What followed was a nine-hour ordeal that began in the morning. They were told to wait in a large empty hall for a senior officer to arrive. Their cellphones were taken away from them. Said Ajay, “Rajesh was taken to another room at around 3.3o pm. There was no news of him till 6 pm. At about 7.30 pm, Nupur got hysterical. One of the cops had mistakenly let out that Rajesh had been arrested.”
Back home, Radhika and Vandana had turned on the TV after friends and family called to tell them about a press conference by the police announcing Rajesh’s arrest. “When we saw images of him getting arrested on TV, we got really worried. We couldn’t reach any of them on their cellphones. We were completely clueless about what to do,” said Radhika.
After the press conference and all the allegations by the police, Nupur Talwar decided to break her silence and give a long overdue interview to the media. Her interview to NDTV unleashed a media backlash from rival channels that they did not expect. Says Radhika, “I remember getting calls from senior people in rival channels soon after Nupur went on NDTV. They said there better be an interview on their channel that night, and watch out for their coverage if the interview didn’t happen.” Senior mediapersons from reputed channels, she says, would sit in the drawing room, refusing to leave till Nupur spoke to them.

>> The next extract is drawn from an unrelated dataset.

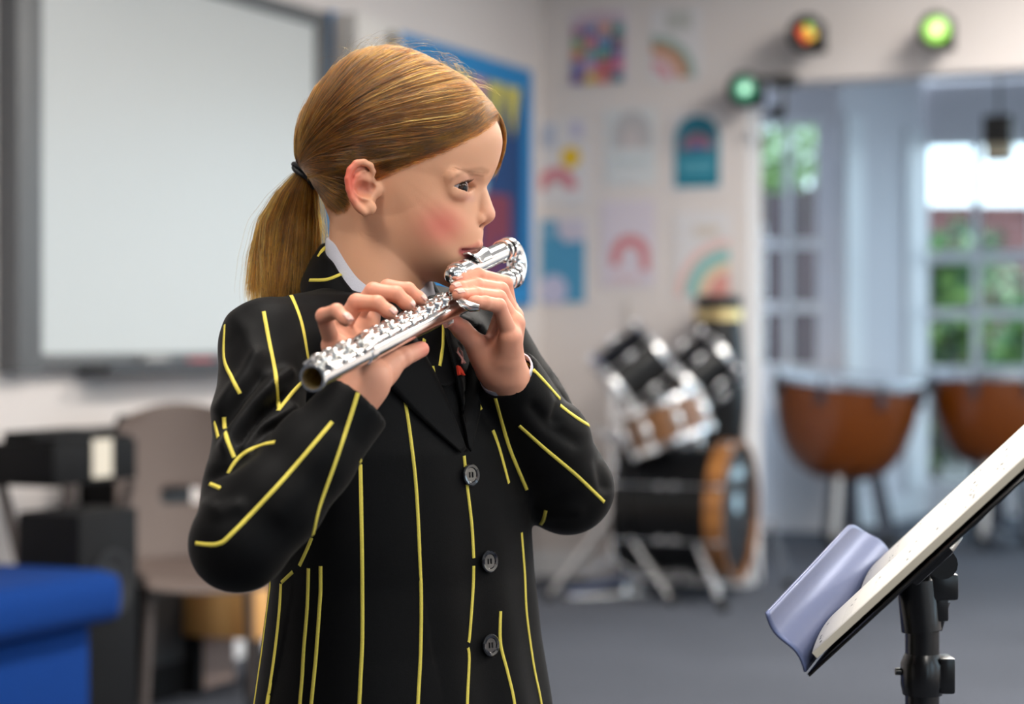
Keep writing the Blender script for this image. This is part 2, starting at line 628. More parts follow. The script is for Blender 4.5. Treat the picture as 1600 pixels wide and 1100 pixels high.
# ================================================================== LEFT WALL
def left_pt(px, py, proud=0.0):
    """(t, z) on the left wall seen at a pixel (proud: metres off the wall)"""
    k = (px - 800) / F_PX
    n0 = CORNER + E2 * proud
    # X = n0x + E1x*t, D = n0y + E1y*t, X = k D
    t = (k * n0[1] - n0[0]) / (E1[0] - k * E1[1])
    D = n0[1] + E1[1] * t
    return (t, CAM_H - (py - HORIZON) / F_PX * D)

LW = Matrix.Rotation(ROOM_ANG, 4, 'Z')
def lwall_thing(name, label, cat, px, py, group=None):
    t, z = left_pt(px, py)
    return thing(name, label, cat, room(0, t, z), ROOM_ANG, group), t, z

M_WB = mat('whiteboard_enamel', srgb(190, 194, 194), 0.28, noise=(1.2, 0.02))
M_WBF = mat('grey_board_frame', srgb(96, 98, 100), 0.45, noise=(10, 0.04))
M_WBD = mat('dark_grey_plastic', srgb(60, 62, 66), 0.5)
wb, t0, z0 = lwall_thing('whiteboard', 'large grey-framed whiteboard mounted on the left wall', 'whiteboard', 36, 553)
t1 = left_pt(492, 40, 0.05)[0]
z1 = left_pt(492, 40, 0.05)[1]
Lb, Hb = t1 - t0, z1 - z0
b = MB(); b.box((0.035, Lb / 2, Hb / 2), (0.03, Lb, Hb))
b.build('writing_surface', M_WB, wb)
b = MB()
b.box((0.035, Lb / 2, Hb + 0.025), (0.07, Lb + 0.05, 0.05), bev=0.006)
b.box((0.035, Lb / 2, -0.02), (0.07, Lb + 0.05, 0.04), bev=0.006)
b.box((0.035, Lb + 0.03, Hb / 2), (0.07, 0.06, Hb + 0.1), bev=0.006)
b.box((0.035, -0.06, Hb / 2), (0.075, 0.11, Hb + 0.1), bev=0.006)
b.build('frame', M_WBF, wb, smooth=40)
b = MB()
b.box((0.06, Lb * 0.52, -0.052), (0.12, Lb * 0.72, 0.025), bev=0.004)
b.box((0.118, Lb * 0.52, -0.036), (0.008, Lb * 0.72, 0.02))
b.build('pen_tray', M_WBD, wb, smooth=40)
M_PENR = mat('red_marker', srgb(190, 60, 66), 0.4); M_PENG = mat('green_marker', srgb(90, 150, 100), 0.4)
M_PENK = mat('grey_eraser', srgb(150, 150, 150), 0.7)
for nm, lab, cat, m, f, ln in (('marker_pen', 'red marker pen lying in the whiteboard tray', 'pen', M_PENR, 0.50, 0.13),
                               ('marker_pen', 'green marker pen at the far end of the whiteboard tray', 'pen', M_PENG, 0.80, 0.13),
                               ('board_eraser', 'grey board eraser lying in the whiteboard tray', 'eraser', M_PENK, 0.33, 0.12)):
    p = room(0.08, t0 + Lb * f, z0 - 0.028)
    o = thing(nm, lab, cat, p, ROOM_ANG)
    b = MB()
    if 'pen' in nm:
        b.tube([(0, -ln / 2, 0), (0, ln / 2 - 0.03, 0)], 0.0095, 10)
        b.build('barrel', m, o, smooth=40)
        b = MB(); b.tube([(0, ln / 2 - 0.03, 0), (0, ln / 2, 0)], 0.0105, 10)
        b.build('cap', m, o, smooth=40)
    else:
        b.box((0, 0, 0.006), (0.05, ln, 0.03), bev=0.006)
        b.build('grip', m, o, smooth=40)
        b = MB(); b.box((0, 0, -0.008), (0.048, ln, 0.008))
        b.build('felt', M_WBD, o)

# white wall loudspeaker at the far end of the board
M_SPK = mat('white_speaker_case', srgb(212, 208, 204), 0.4)
M_CONE = mat('black_rubber', srgb(22, 22, 24), 0.5)
sp, ts, zs = lwall_thing('wall_speaker', 'white wall speaker with black round drivers between whiteboard and blue board', 'speaker', 540, 142)
b = MB(); b.box((0.099, -0.01, 0.02), (0.10, 0.34, 0.47), bev=0.012); b.box((0.043, 0, 0.02), (0.012, 0.1, 0.2))
b.build('case', M_SPK, sp, smooth=40)
for zc, r in ((0.185, 0.034), (0.06, 0.055), (-0.08, 0.055)):
    b = MB(); b.lathe([(r, 0), (r, 0.006), (r * 0.85, 0.007), (r * 0.3, -0.004), (0.001, 0.0)], (0.150, 0.075, zc), (1, 0, 0), 24)
    b.build('driver', M_CONE, sp, smooth=40)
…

Dinesh recalls instances of mediapersons incessantly ringing the doorbell. “If one person had a soundbyte, others would go to the extent of threatening us with, ‘I will speak against you. I will write against you.’ Those were harrowing times.”
The consequences of the shoddy investigation by the Noida police and the one-sided media coverage during the ten days that followed Aarushi’s murder is something the Talwars haven’t been able to recover from even two-and-a-half years later.